Djokovic quickly left Wimbledon grass behind him and played on a high level in Canada for the third trophy at that event. In the title clash, the Serb beat Richard Gasquet 6-3, 6-2 on August 12 for the 12th Masters 1000 title, leaving Pete Sampras on 11.

Djokovic stayed close to Roger Federer on the ATP ranking list with those 1000 points, giving his best to defend as many and return to the throne. Djokovic lost serve once in four matches against Bernard Tomic, Sam Querrey, Tommy Haas and Janko Tipsarevic.

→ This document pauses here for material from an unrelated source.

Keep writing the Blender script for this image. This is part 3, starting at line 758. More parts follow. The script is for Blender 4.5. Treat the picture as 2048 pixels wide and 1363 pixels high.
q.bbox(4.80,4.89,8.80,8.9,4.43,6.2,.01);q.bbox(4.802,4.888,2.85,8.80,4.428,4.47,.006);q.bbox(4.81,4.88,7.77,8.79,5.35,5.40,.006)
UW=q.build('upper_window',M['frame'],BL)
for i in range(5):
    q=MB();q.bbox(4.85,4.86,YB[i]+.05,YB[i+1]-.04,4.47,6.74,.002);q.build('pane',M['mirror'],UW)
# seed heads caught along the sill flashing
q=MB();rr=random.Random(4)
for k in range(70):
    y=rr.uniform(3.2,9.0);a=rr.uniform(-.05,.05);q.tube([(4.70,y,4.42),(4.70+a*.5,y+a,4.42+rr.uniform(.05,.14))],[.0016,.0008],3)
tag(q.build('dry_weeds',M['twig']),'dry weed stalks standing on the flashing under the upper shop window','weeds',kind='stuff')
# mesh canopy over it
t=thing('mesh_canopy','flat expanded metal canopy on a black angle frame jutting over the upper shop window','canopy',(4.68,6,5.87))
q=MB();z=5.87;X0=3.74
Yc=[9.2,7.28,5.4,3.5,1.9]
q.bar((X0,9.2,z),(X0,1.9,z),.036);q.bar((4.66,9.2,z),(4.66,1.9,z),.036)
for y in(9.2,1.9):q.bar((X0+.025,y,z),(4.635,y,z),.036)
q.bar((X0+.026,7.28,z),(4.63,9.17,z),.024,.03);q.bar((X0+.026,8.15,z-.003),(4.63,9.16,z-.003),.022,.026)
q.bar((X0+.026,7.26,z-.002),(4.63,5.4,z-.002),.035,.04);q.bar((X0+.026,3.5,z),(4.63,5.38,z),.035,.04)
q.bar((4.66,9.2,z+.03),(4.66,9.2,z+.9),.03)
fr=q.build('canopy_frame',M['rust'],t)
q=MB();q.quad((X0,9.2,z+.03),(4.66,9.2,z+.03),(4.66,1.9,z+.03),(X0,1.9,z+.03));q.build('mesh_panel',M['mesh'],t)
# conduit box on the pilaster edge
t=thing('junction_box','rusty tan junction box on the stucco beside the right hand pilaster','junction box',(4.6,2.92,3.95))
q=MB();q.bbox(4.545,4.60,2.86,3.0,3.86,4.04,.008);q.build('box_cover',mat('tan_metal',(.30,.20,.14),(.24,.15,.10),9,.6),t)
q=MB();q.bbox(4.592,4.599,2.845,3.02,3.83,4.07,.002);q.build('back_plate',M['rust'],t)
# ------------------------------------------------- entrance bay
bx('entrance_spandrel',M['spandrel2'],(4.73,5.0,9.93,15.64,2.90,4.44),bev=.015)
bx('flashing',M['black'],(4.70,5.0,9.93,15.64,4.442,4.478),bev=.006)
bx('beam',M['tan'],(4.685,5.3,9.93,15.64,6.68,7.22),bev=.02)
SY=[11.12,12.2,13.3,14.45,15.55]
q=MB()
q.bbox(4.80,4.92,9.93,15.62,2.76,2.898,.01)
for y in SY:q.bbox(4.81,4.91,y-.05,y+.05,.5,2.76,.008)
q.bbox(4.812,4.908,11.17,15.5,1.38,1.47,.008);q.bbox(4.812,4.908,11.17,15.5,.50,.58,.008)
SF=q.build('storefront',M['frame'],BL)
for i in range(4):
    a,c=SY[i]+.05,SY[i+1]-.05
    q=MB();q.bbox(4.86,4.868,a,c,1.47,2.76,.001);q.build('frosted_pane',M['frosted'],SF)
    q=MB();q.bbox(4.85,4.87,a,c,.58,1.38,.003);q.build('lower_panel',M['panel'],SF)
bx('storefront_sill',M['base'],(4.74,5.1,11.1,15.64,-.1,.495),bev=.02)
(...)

He settled into a nice rhythm and toppled the Frenchman in 62 minutes for the seventh win in eight meetings. Dominating on the first and second serve, Novak dropped eight points in nine service games, saving all four break chances and mounting the pressure on Richard, who could not deal with it.

Novak Djokovic

Novak Djokovic claimed the 12th Masters 1000 crown in Toronto 2012.
Gasquet won only five out of 17 second serves and suffered three breaks from as many chances offered to Novak to finish runner-up for the second time in Canada.

The Serb had the upper hand in every segment, hitting more winners and fewer unforced errors while taking 29 out of 38 most extended exchanges. Interestingly, Richard kicked off the encounter with three straight points on the return for three break chances.

Novak denied them with solid hitting and closed the game after his opponent’s backhand error to avoid a slow start. Serving at above 80%, Gasquet was there with Djokovic in the first six games. Still, he suffered a break at love in game eight to push Novak 5-3 up, allowing the Serb to serve for the opening set.

The defending champion held at love with an ace and took 12 straight points for 6-3 in 32 minutes, looking determined to repeat that in set number two. It was important for Richard to make a good start, but that never happened.

He hit a double fault in the first game to push Novak in front and drift further away from the trophy. Untouched on serve after the encounter’s first game, Djokovic delivered another hold at love to cement the break after dominating more extended exchanges.

Gasquet ended his downfall with a comfortable service game at 0-2 and created a break chance in the next one. Djokovic denied it with a well-constructed attack, defended the lead with another quality point and moved 4-2 up with a hold at love in game six.

Powerless on the second serve, Richard got broken in game seven following Novak’s two winners. The Serb sealed the deal with a service winner at 5-2 to celebrate the third title of the season and the second in a row in Canada.